----- PROVIDED DATA -----
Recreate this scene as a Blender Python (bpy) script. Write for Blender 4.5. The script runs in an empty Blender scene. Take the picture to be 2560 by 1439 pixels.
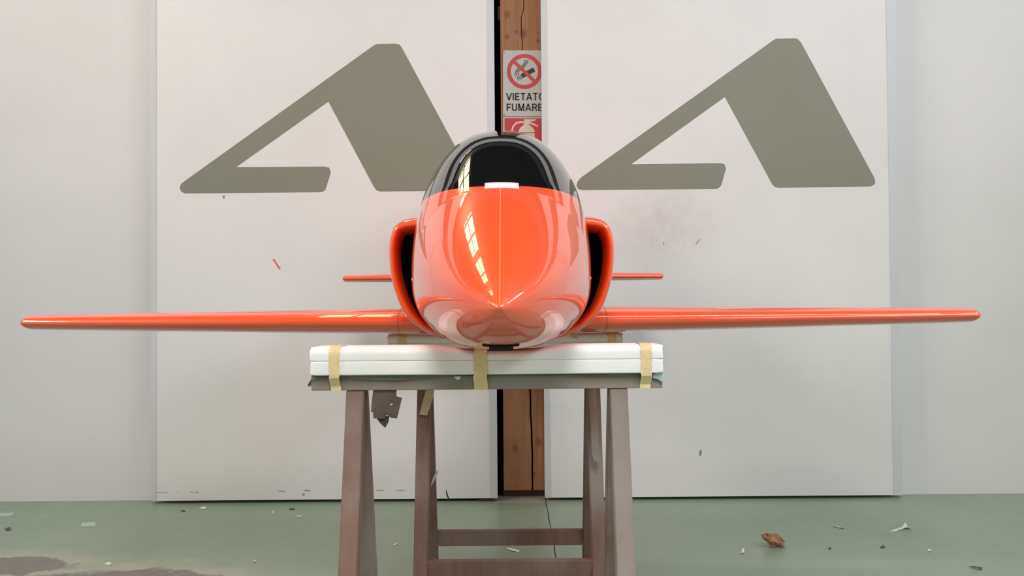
import bpy, bmesh, math, random
from mathutils import Vector, Matrix, noise
random.seed(7)

# ------------------------------------------------------------------ camera / world / exposure
S = bpy.context.scene
COL = S.collection
F = 2145.0                       # focal length in pixels of the 2560 px wide frame
EYE = Vector((0, 0, 1.07))
PITCH = math.radians(0.95)
ROLL = math.radians(0.45)
fwd = Vector((0, math.cos(PITCH), math.sin(PITCH)))
r0 = Vector((1, 0, 0)); u0 = Vector((0, -math.sin(PITCH), math.cos(PITCH)))
RT = r0*math.cos(ROLL) - u0*math.sin(ROLL)
UP = r0*math.sin(ROLL) + u0*math.cos(ROLL)
cam = bpy.data.cameras.new('camera'); camo = bpy.data.objects.new('camera', cam); COL.objects.link(camo)
m = Matrix((RT, UP, -fwd)).transposed().to_4x4(); m.translation = EYE
camo.matrix_world = m
cam.sensor_width = 36.0; cam.lens = F/2560*36.0; cam.clip_start = 0.05; cam.clip_end = 100
S.camera = camo
S.view_settings.view_transform = 'Standard'; S.view_settings.look = 'None'
S.view_settings.gamma = 1.0; S.view_settings.use_curve_mapping = False
S.view_settings.exposure = 0.12
S.cycles.use_denoising = True
S.cycles.max_bounces = 6; S.cycles.diffuse_bounces = 4; S.cycles.glossy_bounces = 3
S.cycles.use_adaptive_sampling = True; S.cycles.adaptive_threshold = 0.03
S.cycles.sample_clamp_indirect = 6.0
W = bpy.data.worlds.new('world'); S.world = W; W.use_nodes = True
W.node_tree.nodes['Background'].inputs[0].default_value = (0.75, 0.85, 1.0, 1)
W.node_tree.nodes['Background'].inputs[1].default_value = 0.4
LIGHT_ROOF = ((1.0, 0.80, 0.48), 7.5)       # warm roof lights over the left aisle
LIGHT_LEFT = ((1.0, 0.89, 0.82), 17.5)      # warm clerestory windows of the left side wall
LIGHT_RIGHT = ((0.82, 0.90, 1.0), 8.5)     # cool clerestory windows of the right side wall
LIGHT_FILL = ((0.98, 0.97, 0.96), 22.0)       # added overhead panes behind the photographer, for frontal light
LIGHT_LAMP = ((1.0, 0.97, 0.94), 34.0)      # hanging lamp over the right wing

def P(px, py, depth):
    """photograph pixel -> world point on the vertical plane y = depth"""
    d = RT*((px-1280)/F) + UP*((719.5-py)/F) + fwd
    return EYE + d*(depth/d.y)
def PF(px, py):
    """photograph pixel -> point on the floor"""
    d = RT*((px-1280)/F) + UP*((719.5-py)/F) + fwd
    return EYE + d*(-EYE.z/d.z)

# ------------------------------------------------------------------ helpers
def mesh_obj(name, verts, faces, mat=None, parent=None, smooth=False):
    me = bpy.data.meshes.new(name); me.from_pydata([tuple(v) for v in verts], [], faces); me.update()
    bm = bmesh.new(); bm.from_mesh(me); bmesh.ops.recalc_face_normals(bm, faces=bm.faces); bm.to_mesh(me); bm.free()
    return link(name, me, mat, parent, smooth)
def link(name, me, mat=None, parent=None, smooth=False):
    o = bpy.data.objects.new(name, me); COL.objects.link(o)
    if mat: me.materials.append(mat)
    if smooth:
        for p in me.polygons: p.use_smooth = True
    if parent:
        o.parent = parent
        o.matrix_parent_inverse = parent.matrix_world.inverted() if not parent.get('_loc') else Matrix.Identity(4)
    return o
def bm_obj(name, bm, mat=None, parent=None, smooth=False):
    me = bpy.data.meshes.new(name); bmesh.ops.recalc_face_normals(bm, faces=bm.faces); bm.to_mesh(me); bm.free()
    return link(name, me, mat, parent, smooth)
def box(name, a, b, mat, parent=None, bevel=0.0, seg=2):
    bm = bmesh.new()
    bmesh.ops.create_cube(bm, size=1)
    for v in bm.verts:
        v.co = Vector(((a[i]+b[i])/2 + v.co[i]*(b[i]-a[i]) for i in range(3)))
    if bevel: bmesh.ops.bevel(bm, geom=bm.edges[:], offset=bevel, segments=seg, affect='EDGES', profile=0.5)
    return bm_obj(name, bm, mat, parent)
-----
- DESCRIPTION OF THE TASK: Omit every picture, then repeat the remaining data exactly as it appears above.

- FINISHED TASK:
Recreate this scene as a Blender Python (bpy) script. Write for Blender 4.5. The script runs in an empty Blender scene. Take the picture to be 2560 by 1439 pixels.
import bpy, bmesh, math, random
from mathutils import Vector, Matrix, noise
random.seed(7)

# ------------------------------------------------------------------ camera / world / exposure
S = bpy.context.scene
COL = S.collection
F = 2145.0                       # focal length in pixels of the 2560 px wide frame
EYE = Vector((0, 0, 1.07))
PITCH = math.radians(0.95)
ROLL = math.radians(0.45)
fwd = Vector((0, math.cos(PITCH), math.sin(PITCH)))
r0 = Vector((1, 0, 0)); u0 = Vector((0, -math.sin(PITCH), math.cos(PITCH)))
RT = r0*math.cos(ROLL) - u0*math.sin(ROLL)
UP = r0*math.sin(ROLL) + u0*math.cos(ROLL)
cam = bpy.data.cameras.new('camera'); camo = bpy.data.objects.new('camera', cam); COL.objects.link(camo)
m = Matrix((RT, UP, -fwd)).transposed().to_4x4(); m.translation = EYE
camo.matrix_world = m
cam.sensor_width = 36.0; cam.lens = F/2560*36.0; cam.clip_start = 0.05; cam.clip_end = 100
S.camera = camo
S.view_settings.view_transform = 'Standard'; S.view_settings.look = 'None'
S.view_settings.gamma = 1.0; S.view_settings.use_curve_mapping = False
S.view_settings.exposure = 0.12
S.cycles.use_denoising = True
S.cycles.max_bounces = 6; S.cycles.diffuse_bounces = 4; S.cycles.glossy_bounces = 3
S.cycles.use_adaptive_sampling = True; S.cycles.adaptive_threshold = 0.03
S.cycles.sample_clamp_indirect = 6.0
W = bpy.data.worlds.new('world'); S.world = W; W.use_nodes = True
W.node_tree.nodes['Background'].inputs[0].default_value = (0.75, 0.85, 1.0, 1)
W.node_tree.nodes['Background'].inputs[1].default_value = 0.4
LIGHT_ROOF = ((1.0, 0.80, 0.48), 7.5)       # warm roof lights over the left aisle
LIGHT_LEFT = ((1.0, 0.89, 0.82), 17.5)      # warm clerestory windows of the left side wall
LIGHT_RIGHT = ((0.82, 0.90, 1.0), 8.5)     # cool clerestory windows of the right side wall
LIGHT_FILL = ((0.98, 0.97, 0.96), 22.0)       # added overhead panes behind the photographer, for frontal light
LIGHT_LAMP = ((1.0, 0.97, 0.94), 34.0)      # hanging lamp over the right wing

def P(px, py, depth):
    """photograph pixel -> world point on the vertical plane y = depth"""
    d = RT*((px-1280)/F) + UP*((719.5-py)/F) + fwd
    return EYE + d*(depth/d.y)
def PF(px, py):
    """photograph pixel -> point on the floor"""
    d = RT*((px-1280)/F) + UP*((719.5-py)/F) + fwd
    return EYE + d*(-EYE.z/d.z)

# ------------------------------------------------------------------ helpers
def mesh_obj(name, verts, faces, mat=None, parent=None, smooth=False):
    me = bpy.data.meshes.new(name); me.from_pydata([tuple(v) for v in verts], [], faces); me.update()
    bm = bmesh.new(); bm.from_mesh(me); bmesh.ops.recalc_face_normals(bm, faces=bm.faces); bm.to_mesh(me); bm.free()
    return link(name, me, mat, parent, smooth)
def link(name, me, mat=None, parent=None, smooth=False):
    o = bpy.data.objects.new(name, me); COL.objects.link(o)
    if mat: me.materials.append(mat)
    if smooth:
        for p in me.polygons: p.use_smooth = True
    if parent:
        o.parent = parent
        o.matrix_parent_inverse = parent.matrix_world.inverted() if not parent.get('_loc') else Matrix.Identity(4)
    return o
def bm_obj(name, bm, mat=None, parent=None, smooth=False):
    me = bpy.data.meshes.new(name); bmesh.ops.recalc_face_normals(bm, faces=bm.faces); bm.to_mesh(me); bm.free()
    return link(name, me, mat, parent, smooth)
def box(name, a, b, mat, parent=None, bevel=0.0, seg=2):
    bm = bmesh.new()
    bmesh.ops.create_cube(bm, size=1)
    for v in bm.verts:
        v.co = Vector(((a[i]+b[i])/2 + v.co[i]*(b[i]-a[i]) for i in range(3)))
    if bevel: bmesh.ops.bevel(bm, geom=bm.edges[:], offset=bevel, segments=seg, affect='EDGES', profile=0.5)
    return bm_obj(name, bm, mat, parent)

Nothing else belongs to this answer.